Copy out all the lines exactly. Omit pictures.

-- begin --

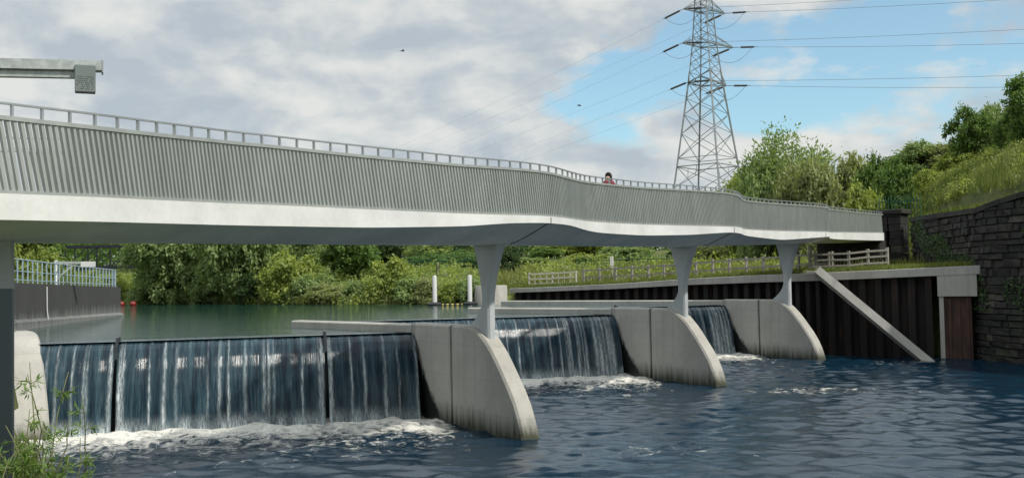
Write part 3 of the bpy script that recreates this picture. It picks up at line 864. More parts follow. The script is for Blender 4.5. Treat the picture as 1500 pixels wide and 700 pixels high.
# coping beam
V = []; F = []; k_ = 0
for d in np.linspace(0, Ltot, 70):
    p = cpos(d); nl = cnorm(d); th = .36 - .09 * sstep(np.array([d]), 10, 24)[0]
    for o_, z_ in ((-.02, -th), (-.02, -.02), (.0, 0), (.62, 0), (.62, -th)): V.append((p[0] + nl[0] * o_, p[1] + nl[1] * o_, p[2] + z_))
for i in range(69):
    for k in range(5):
        k2 = (k + 1) % 5; F.append((i * 5 + k, i * 5 + 5 + k, i * 5 + 5 + k2, i * 5 + k2))
F.append((0, 1, 2, 3, 4)); F.append((345, 346, 347, 348, 349)[::-1])
o = link_mesh('coping', V, F, M['coping'], T); bm = bmesh.new(); bm.from_mesh(o.data); bmesh.ops.recalc_face_normals(bm, faces=bm.faces); bm.to_mesh(o.data); bm.free()
D_ = np.linspace(.0, Ltot, 60); turf_strip([cpos(q) for q in D_], [cnorm(q) for q in D_], .55, 2.4, -.03)
# concrete block, light end post and rusty end panel next to the stone wall
def face_box(d0, d1, o0, o1, z0, z1, name, m, parent):
    mb = MB(); P = []
    for d, o_ in ((d0, o0), (d1, o0), (d1, o1), (d0, o1)):
        p = cpos(d); nl = cnorm(1.0) * o_; P.append((p[0] + nl[0], p[1] + nl[1]))
    mb.hexa([(x, y, z0) for x, y in P][::-1], [(x, y, z1) for x, y in P][::-1]); return mb.build(name, m, parent)
face_box(.15, 1.72, .0, .6, 2.68, 3.6, 'bearing_block', M['coping'], T)
face_box(1.50, 1.68, .06, .5, -1, 2.67, 'end_post', M['coping'], T)
mb = MB()
for j in range(4): pass
face_box(.42, 1.495, .16, .5, -1, 2.665, 'end_panel', M['rust'], T)
for j in range(3): face_box(.5 + j * .36, .62 + j * .36, .10, .158, -1, 2.6, 'end_panel_rib', M['rust'], T)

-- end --

● **WRITTEN SOLUTION**
Write part 3 of the bpy script that recreates this picture. It picks up at line 864. More parts follow. The script is for Blender 4.5. Treat the picture as 1500 pixels wide and 700 pixels high.
# coping beam
V = []; F = []; k_ = 0
for d in np.linspace(0, Ltot, 70):
    p = cpos(d); nl = cnorm(d); th = .36 - .09 * sstep(np.array([d]), 10, 24)[0]
    for o_, z_ in ((-.02, -th), (-.02, -.02), (.0, 0), (.62, 0), (.62, -th)): V.append((p[0] + nl[0] * o_, p[1] + nl[1] * o_, p[2] + z_))
for i in range(69):
    for k in range(5):
        k2 = (k + 1) % 5; F.append((i * 5 + k, i * 5 + 5 + k, i * 5 + 5 + k2, i * 5 + k2))
F.append((0, 1, 2, 3, 4)); F.append((345, 346, 347, 348, 349)[::-1])
o = link_mesh('coping', V, F, M['coping'], T); bm = bmesh.new(); bm.from_mesh(o.data); bmesh.ops.recalc_face_normals(bm, faces=bm.faces); bm.to_mesh(o.data); bm.free()
D_ = np.linspace(.0, Ltot, 60); turf_strip([cpos(q) for q in D_], [cnorm(q) for q in D_], .55, 2.4, -.03)
# concrete block, light end post and rusty end panel next to the stone wall
def face_box(d0, d1, o0, o1, z0, z1, name, m, parent):
    mb = MB(); P = []
    for d, o_ in ((d0, o0), (d1, o0), (d1, o1), (d0, o1)):
        p = cpos(d); nl = cnorm(1.0) * o_; P.append((p[0] + nl[0], p[1] + nl[1]))
    mb.hexa([(x, y, z0) for x, y in P][::-1], [(x, y, z1) for x, y in P][::-1]); return mb.build(name, m, parent)
face_box(.15, 1.72, .0, .6, 2.68, 3.6, 'bearing_block', M['coping'], T)
face_box(1.50, 1.68, .06, .5, -1, 2.67, 'end_post', M['coping'], T)
mb = MB()
for j in range(4): pass
face_box(.42, 1.495, .16, .5, -1, 2.665, 'end_panel', M['rust'], T)
for j in range(3): face_box(.5 + j * .36, .62 + j * .36, .10, .158, -1, 2.6, 'end_panel_rib', M['rust'], T)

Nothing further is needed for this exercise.